2. Des services publics insuffisamment améliorés
Le consentement à l’impôt repose sur la perception d’un retour tangible :
* Coupures récurrentes d’électricité ;
* Accès irrégulier à l’eau ;
* Faiblesse visible des investissements dans les services essentiels.
Dans ce contexte, demander un effort fiscal supplémentaire sans amélioration perceptible des prestations publiques compromet gravement l’acceptabilité de la mesure.
3. Une absence de pédagogie fiscale
Aucune communication structurée n’a accompagné la réforme : ni étude d’impact publiée, ni estimation claire des recettes attendues, ni affectation précise des fonds collectés. Cette carence nourrit la défiance et affaiblit la légitimité sociale de la TFH.
III. Une architecture fiscale techniquement et administrativement contestable
1. Le choix du forfait : une option régressive
Les standards contemporains de fiscalité locale privilégient des critères objectifs : valeur locative, surface, zone, voire revenus. Le forfait uniforme est reconnu comme socialement régressif, car il pèse proportionnellement plus lourd sur les ménages modestes.
2. Un adossement problématique à la facture SEEG
La facture d’eau et d’électricité supporte déjà plusieurs redevances. Y adosser une taxe d’habitation soulève trois difficultés majeures :
* Confusion juridique entre redevance et impôt ;
* Atteinte au consentement à l’impôt, le citoyen ne pouvant dissocier consommation et fiscalité ;
* Risque de sanctions disproportionnées, notamment la coupure de services essentiels pour un litige fiscal. Ce mode de recouvrement est contraire aux bonnes pratiques internationales en matière de fiscalité locale.
IV. Une fragilité juridique réelle
1. Atteinte au principe d’égalité devant l’impôt
Un ménage modeste supporte la même charge qu’un foyer aisé ; un logement précaire est traité comme une résidence de haut standing.

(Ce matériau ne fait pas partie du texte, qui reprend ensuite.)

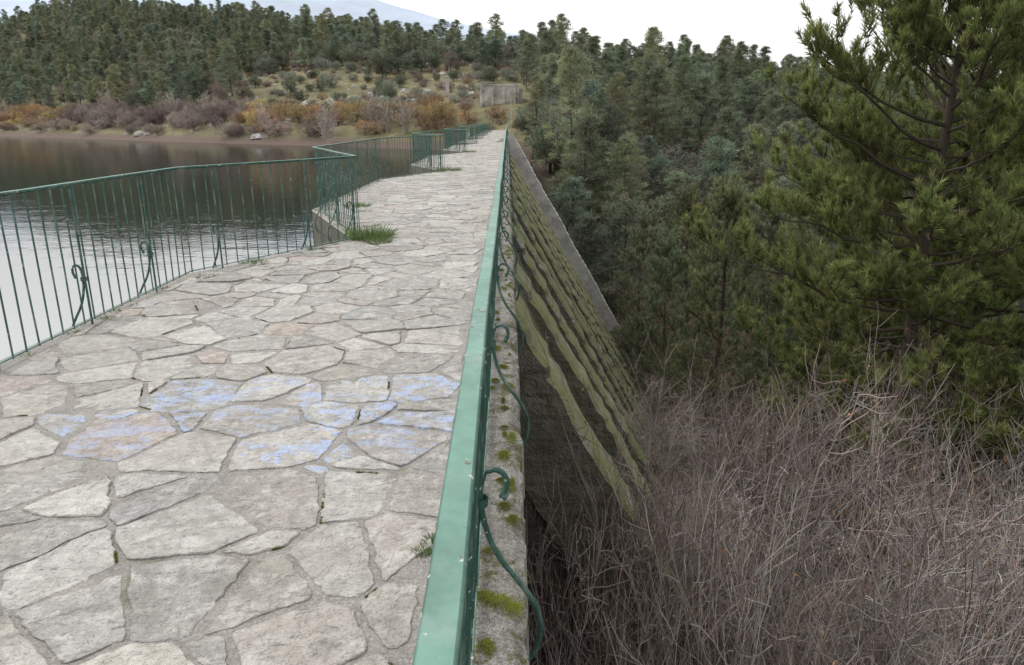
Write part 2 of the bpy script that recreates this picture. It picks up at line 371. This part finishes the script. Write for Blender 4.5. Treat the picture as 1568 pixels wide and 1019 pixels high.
walk=bpy.data.objects.new('stone_walkway',mesh_from('stones',np.vstack(SV),np.vstack(SF),np.vstack(SC),M_stone,False,np.concatenate(SP)))
link(walk)

# ---------------------------------------------------------------- railings
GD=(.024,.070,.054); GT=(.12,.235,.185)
RH=1.13
def railing(name,path,out,scroll_at,spacing=.145,lean=0.,w=.018,csc=1.):
    acc=Acc()
    path=[np.array(p,float) for p in path]
    for a,b in zip(path[:-1],path[1:]):
        d=b-a; L=np.hypot(*d); t=d/L; o=np.array([t[1],-t[0]])*out
        def lo(z): return -o*lean*(1-z/RH)
        ax=np.array([[t[0],t[1],0],[o[0],o[1],0],[0,0,1]]); c=(a+b)/2
        hh=.008
        prof=np.array([(-w,-hh),(-w,hh*.4),(-w*.8,hh),(w*.8,hh),(w,hh*.4),(w,-hh)])
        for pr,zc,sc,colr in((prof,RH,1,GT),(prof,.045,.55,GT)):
            ns=max(2,int(L/1.2)+1); rings=[]
            for s in np.linspace(-.004,L+.004,ns):
                base=a+t*s+lo(zc); wob=.0035*math.sin((base[1])*2.1) if zc>1 else 0
                rings.append([(base[0]+o[0]*(p[0]*sc+wob),base[1]+o[1]*(p[0]*sc+wob),zc+p[1]*sc+wob*.6) for p in pr])
            R_=np.array(rings); k=len(pr); ii=np.arange(ns-1)[:,None]*k; jj=np.arange(k)[None,:]; j2=(jj+1)%k
            F=np.stack([ii+jj,ii+j2,ii+k+j2,ii+k+jj],-1).reshape(-1,4)
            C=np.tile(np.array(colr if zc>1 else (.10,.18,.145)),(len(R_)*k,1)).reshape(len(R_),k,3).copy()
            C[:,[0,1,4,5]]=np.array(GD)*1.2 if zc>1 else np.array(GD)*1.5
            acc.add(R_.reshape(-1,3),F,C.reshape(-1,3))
        boxes(acc,(c[0],c[1],RH-.015),(L,.008,.012),GD,ax)
        n=max(1,int(L/spacing)); s=np.linspace(0,L,n+1)[:-1]+.02
        base=a[None]+t[None]*s[:,None]
        zs_=(.03,.55,RH-.010)
        P=np.zeros((n,3,3)); P[:,:,2]=np.array(zs_)
        for q_,z_ in enumerate(zs_): P[:,q_,:2]=base+lo(z_)
        P[:,1,:2]+=rng.normal(size=(n,2))*.004
        V,F=tubes(P,np.full((n,3),.0065),6); acc.add(V,F,np.array(GD)*rng.uniform(.9,1.2))
        for sp in scroll_at(a,b,L):
            p0=a+t*sp
            P=np.zeros((1,2,3)); P[0,0,:2]=p0+lo(-.02); P[0,1,:2]=p0+lo(RH); P[0,:,2]=(-.02,RH-.01); V,F=tubes(P,np.full((1,2),.0095),8); acc.add(V,F,np.array(GD))
            ctrl=np.array([(.062,.385),(.080,.425),(.074,.468),(.048,.490),(.018,.476),(.004,.43),(.004,.37),(.012,.30),(.03,.22),(.062,.14),(.105,.07),(.145,.0),(.172,-.07),(.178,-.15),(.165,-.23),(.13,-.29)])
            ctrl=ctrl+rng.normal(size=2)*.003; ctrl[:,0]*=csc
            q=[ctrl[0]]
            for u_,v_ in zip(ctrl[:-1],ctrl[1:]): q+=[.75*u_+.25*v_,.25*u_+.75*v_]
            q.append(ctrl[-1]); ctrl=np.array(q); p=p0+lo(.4)
            P=np.zeros((1,len(ctrl),3)); P[0,:,0]=p[0]+o[0]*(ctrl[:,0]+.012); P[0,:,1]=p[1]+o[1]*(ctrl[:,0]+.012); P[0,:,2]=ctrl[:,1]
            V,F=tubes(P,np.full((1,len(ctrl)),.0102),8); acc.add(V,F,np.array(GD)*1.1)
            xk=.074*csc
            P=np.zeros((1,3,3)); P[0,:,0]=p[0]+o[0]*xk; P[0,:,1]=p[1]+o[1]*xk; P[0,:,2]=(.378,.395,.412); V,F=tubes(P,np.array([[.005,.015,.006]]),8); acc.add(V,F,np.array(GD)*1.1)
            P=np.zeros((1,2,3)); P[0,:,0]=p[0]+o[0]*.008; P[0,:,1]=p[1]+o[1]*.008; P[0,:,2]=(.36,.39); V,F=tubes(P,np.full((1,2),.026),8); acc.add(V,F,np.array(GD))
    ob=bpy.data.objects.new(name,acc.mesh(name,M_rail)); link(ob); return ob
XR=-.068
ys_r=[2.15+1.78*i for i in range(-3,67)]
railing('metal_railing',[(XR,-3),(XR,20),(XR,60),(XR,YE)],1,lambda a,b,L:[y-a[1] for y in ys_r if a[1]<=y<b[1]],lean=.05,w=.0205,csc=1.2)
lp=[(x,y) for x,y in zip(xlp,yl) if y<YE]
def lsc(a,b,L):
    n=max(1,int(round(L/1.15))); return [L*(i+.3)/n for i in range(n)]
railing('metal_railing',lp,-1,lsc)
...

Cette absence de proportionnalité constitue une rupture manifeste du principe constitutionnel d’égalité fiscale.
2. Flou sur la compétence fiscale
La fiscalité liée à l’habitation relève traditionnellement des collectivités locales. Une taxe nationale mal articulée avec les compétences municipales pourrait soulever un contentieux constitutionnel.

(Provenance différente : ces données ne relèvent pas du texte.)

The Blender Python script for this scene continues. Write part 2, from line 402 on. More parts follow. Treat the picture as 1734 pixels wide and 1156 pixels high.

3. Procédure insuffisamment transparente
L’introduction rapide de la TFH, sans débat public approfondi ni information préalable des citoyens, fragilise la régularité démocratique du processus.

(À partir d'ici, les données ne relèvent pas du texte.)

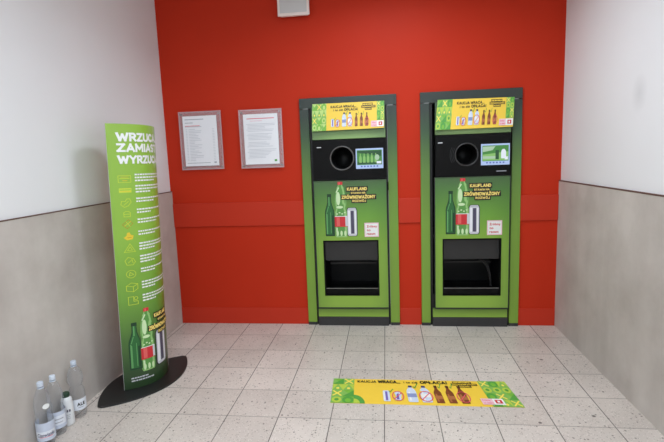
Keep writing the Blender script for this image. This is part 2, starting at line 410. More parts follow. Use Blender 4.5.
M['grille'] = mat('grey_speaker_grille', (208, 206, 204), .6, noise=.06, nscale=300, bump=.4)
M['pet_clear'] = glassy('clear_bottle_plastic', (.955, .962, .972), .008, (230, 236, 244), 1.6, .07, .24)
M['cap'] = mat('pale_blue_cap', (204, 214, 228), .4, noise=.04)
M['cap_white'] = mat('blue_white_cap', (212, 222, 234), .4, noise=.04)
M['cap_green'] = mat('dark_green_cap', (30, 62, 44), .4, noise=.05)
M['milk'] = mat('milky_white_plastic', (226, 228, 230), .35, noise=.03)
M['label'] = mat('white_bottle_label', (226, 230, 238), .5, noise=.04)
M['label_b'] = mat('bluish_bottle_label', (198, 206, 222), .5, noise=.06, nscale=40)

# ------------------------------------------------------------------ the setting
XL, XR = -1.832, 1.397          # faces of the grey wainscot
XLW, XRW = -1.846, 1.411        # faces of the painted wall above
H = 2.95; YF = -6.2; WZ = 1.197
struct('floor', bx(XLW-.1, XRW+.1, YF-.1, .6, -.1, 0), M['floor'])
struct('ceiling', bx(XLW-.1, XRW+.1, YF-.1, .12, H, H+.1), M['ceil'])
MACH = (-.267, .708)
bm = bmesh.new()
xs = [XLW-.1]
for c in MACH: xs += [c-.335, c+.335]
xs.append(XRW+.1)
for a, b in ((0,1),(2,3),(4,5)): box(bm, xs[a], xs[b], 0, .1, 0, 1.9)
box(bm, xs[0], xs[-1], 0, .1, 1.9, H)
struct('wall_back', bm, M['wall_red'])
struct('wall_left', bx(XLW-.1, XLW, YF, 0, 0, H), M['wall'])
struct('wall_right', bx(XRW, XRW+.1, YF, 0, 0, H), M['wall'])
struct('wall_front_added', bx(XLW-.1, XRW+.1, YF-.1, YF, 0, H), M['wall'])  # unseen wall, added to close the open end and bounce light
# wainscot boards, the shadow line and groove along their top painted as dark strips
struct('trim_1', bx(XLW, XL, YF, -.0005, 0, WZ), M['conc'])
struct('trim_2', bx(XR, XRW, YF, -.0005, 0, WZ), M['conc'])
struct('trim_3', bx(XLW, XL+.002, YF, -.0005, WZ, WZ+.005), M['groove'])
struct('trim_4', bx(XR-.002, XRW, YF, -.0005, WZ, WZ+.007), M['groove'])
segs = [(XL, MACH[0]-.397), (MACH[0]+.397, MACH[1]-.394), (MACH[1]+.394, XR)]
for i, (a, b) in enumerate(segs):
    struct('trim_%d' % (5+i), bx(a+.001, b-.001, -.014, 0, .884, 1.092), M['red_trim'], bevel=.004)
for i, (a, b) in enumerate(segs):
    struct('baseboard_back' if i == 0 else 'baseboard_back.%03d' % i, bx(a+.001, b-.001, -.008, 0, 0, .147), M['red_trim'], bevel=.003)

# ------------------------------------------------------------------ printed artwork
BOTTLE = [(.92,0),(1,.02),(1,.55),(.92,.62),(.6,.72),(.4,.8),(.34,.93),(.44,.935),(.44,.985),(.36,1)]
PETS = [(.8,0),(.96,.03),(1,.1),(1,.46),(.86,.5),(.8,.53),(.9,.58),(.92,.64),(.84,.76),(.6,.88),(.34,.93),(.34,.99),(.28,1)]
BIGPET = [(.8,0),(1,.04),(1,.62),(.8,.76),(.4,.86),(.4,.88)]
CAN = [(.74,0),(.84,.012),(.98,.05),(1,.09),(1,.9),(.94,.94),(.8,.97),(.8,.99),(.74,1)]

def glass_bottle_print(pr, cu, v0, w, h, L=1):
    pr.outline(BOTTLE, cu, v0, w, h, M['bottle_green'], L)
    pr.outline([(a*.62, b*.97+.015) for a, b in BOTTLE], cu+w*.03, v0, w, h, M['bottle_mid'], L+1)
    pr.poly([(cu-w*.40, v0+.05*h), (cu-w*.24, v0+.05*h), (cu-w*.24, v0+.52*h), (cu-w*.38, v0+.56*h)], M['bottle_lit'], L+2)
    pr.rect(cu-w*.1, cu+w*.02, v0+.72*h, v0+.95*h, M['bottle_lit'], L+2)
    pr.rect(cu+w*.22, cu+w*.38, v0+.05*h, v0+.5*h, M['bottle_deep'], L+2)
    pr.rect(cu-w*.44, cu+w*.44, v0+.01*h, v0+.04*h, M['bottle_deep'], L+2)
    for sgn in (-1, 1): pr.line([(cu+sgn*w*a*.47, v0+b*h) for a, b in BOTTLE[1:7]], w*.07, M['bottle_deep'], L+3)
    pr.line([(cu+w*.1, v0+.08*h), (cu+w*.1, v0+.56*h)], w*.06, M['bottle_lit'], L+3); pr.line([(cu-w*.3, v0+.57*h), (cu-w*.12, v0+.70*h)], w*.08, M['bottle_lit'], L+3)
    pr.rect(cu-w*.22, cu+w*.22, v0+.93*h, v0+h, M['bottle_deep'], L+3)

def pet_bottle_print(pr, cu, v0, w, h, L=1):
    pr.outline(PETS, cu, v0, w, h, M['pet'], L)
    pr.outline([(a*.58, b*.95+.02) for a, b in PETS], cu-w*.02, v0, w, h, M['pet_deep'], L+1)
    pr.ell(cu-w*.18, v0+.7*h, w*.16, h*.12, M['pet_lit'], L+2)
    pr.ell(cu+w*.2, v0+.69*h, w*.1, h*.1, M['pet'], L+2)
    pr.ell(cu-w*.08, v0+.545*h, w*.26, h*.025, M['pet_lit'], L+2)
    pr.rect(cu-w*.5, cu+w*.5, v0+.19*h, v0+.385*h, M['red'], L+3)
    pr.rect(cu-w*.36, cu-w*.1, v0+.205*h, v0+.37*h, M['red_lit'], L+4)
    pr.rect(cu+w*.33, cu+w*.5, v0+.2*h, v0+.375*h, M['silver'], L+4)
    pr.rect(cu-w*.48, cu+w*.48, v0+.375*h, v0+.386*h, M['white'], L+5)
    for k in range(4): pr.ell(cu+w*(-.3+.2*k), v0+(.425+.022*(k % 2))*h, w*.07, h*.012, M['pet_lit'], L+4)
    pr.line([(cu-w*.3, v0+.82*h), (cu-w*.12, v0+.89*h)], w*.09, M['pet_lit'], L+4); pr.line([(cu+w*.34, v0+.62*h), (cu+w*.34, v0+.74*h)], w*.06, M['pet_deep'], L+4)
    for sgn in (-1, 1): pr.line([(cu+sgn*w*a*.46, v0+b*h) for a, b in PETS[1:10]], w*.05, M['pet_deep'], L+2)
    for k in range(3): pr.ell(cu+(k-1)*w*.3, v0+.07*h, w*.09, h*.05, M['pet_lit'], L+2)
    pr.rect(cu-w*.4, cu-w*.28, v0+.1*h, v0+.17*h, M['pet_lit'], L+3)
    pr.rect(cu-w*.19, cu+w*.19, v0+.945*h, v0+1.0*h, M['red'], L+3)
    pr.rect(cu-w*.12, cu+w*.0, v0+.95*h, v0+.99*h, M['red_lit'], L+4)

def can_print(pr, cu, v0, w, h, L=1):
    pr.outline([(a*1.14, b*1.03-.015) for a, b in CAN], cu, v0, w, h, M['black'], L)
    pr.outline(CAN, cu, v0, w, h, M['silver'], L+.5)
    pr.rect(cu-w*.42, cu-w*.2, v0+.08*h, v0+.91*h, M['silver_lit'], L+1)
    pr.rect(cu-w*.14, cu+w*.2, v0+.08*h, v0+.9*h, M['silver_deep'], L+1)
    pr.rect(cu+w*.3, cu+w*.4, v0+.08*h, v0+.9*h, M['silver_lit'], L+1)
    pr.rect(cu-w*.38, cu+w*.38, v0+.955*h, v0+.975*h, M['grey'], L+2)

def slogan_rows(pr, rows, pad, L=3):
    for body, u0, u1, v0, v1 in rows:
        pr.rect(u0-pad, u1+pad, v0-pad, v1+pad, M['black'], L)
        pr.block(body, u0, u1, v0, v1, M['slogan'], L+1, .22)

def pattern_block(pr, u0, v0, w, h, flip=False, tone=0):
    """folk-style blocks of leaves, discs and triangles in greens and yellow"""
    T = [{}, dict(dark_green='mid_green', green='leaf', mid_green='pale_green', lime='pale_green'), dict(dark_green='green', green='leaf', mid_green='mid_green', lime='lime')][tone]
    I = lambda n: M[T.get(n, n)]
    pr.rect(u0, u0+w, v0, v0+h, I('mid_green'), 1)
    nc = 3 if w > h*.5 else 2; g = 4; cw, ch = w/nc, h/g
    for i in range(nc):
        for j in range(g):
            a, b = u0+i*cw, v0+j*ch; cx, cy = a+cw/2, b+ch/2; k = (i*3+j*2+i*j+(1 if flip else 0)) % 5
            if k == 0:
                pr.rect(a, a+cw, b, b+ch, I('green'), 2); pr.ell(cx, cy, cw*.42, ch*.42, I('lime'), 3); pr.ell(cx, cy, cw*.2, ch*.2, I('dark_green'), 4)
            elif k == 1:
                pr.poly([(a, b), (a+cw, b), (a+cw, b+ch)], I('dark_green'), 2); pr.poly([(a, b), (a, b+ch), (cx, cy)], I('green'), 3)
            elif k == 2:
                pr.rect(a, a+cw, b, b+ch, I('green'), 2)
                for d in (1, -1): pr.line([(cx-cw*.34, cy-d*ch*.34), (cx+cw*.34, cy+d*ch*.34)], cw*.16, I('pale_yellow'), 3)
            elif k == 3:
                pr.ell(cx, cy, cw*.5, ch*.5, I('dark_green'), 2); pr.ell(cx, cy-ch*.1, cw*.26, ch*.3, I('mid_green'), 3)
            else:
                pr.rect(a, a+cw, b, b+ch, I('lime'), 2); pr.poly([(a, b), (cx, b+ch), (a+cw, b)], I('green'), 3); pr.ell(cx, b+ch*.3, cw*.15, ch*.15, I('pale_yellow'), 4)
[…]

V. Un rendement budgétaire marginal au regard des enjeux
Les données budgétaires 2025–2026 montrent un budget national dépassant 6 300 milliards FCFA, avec des investissements publics massifs. Dans cette configuration, le produit potentiel de la TFH reste marginal, sauf à alourdir excessivement la charge pesant sur les ménages.
Les véritables gisements financiers se situent ailleurs :
* Rationalisation des dépenses publiques ;
* Lutte contre l’évasion fiscale ;
* Recouvrement des impôts impayés ;
* Valorisation du patrimoine public ;
* Modernisation de la gestion financière (digitalisation).
Conclusion
La taxe forfaitaire d’habitation, telle qu’actuellement conçue, apparaît socialement inadaptée, techniquement discutable, juridiquement fragile, administrativement maladroite et politiquement risquée.
Toute fiscalité repose sur un pacte implicite entre l’État et le citoyen, fondé sur la justice, la transparence et la proportionnalité. En l’absence de ces garanties, une réforme fiscale peut être légalement adoptée sans être durablement acceptée.
Une révision profonde de la TFH n’est donc pas une option politique : elle constitue une nécessité institutionnelle pour préserver la cohésion sociale et la crédibilité de l’action publique.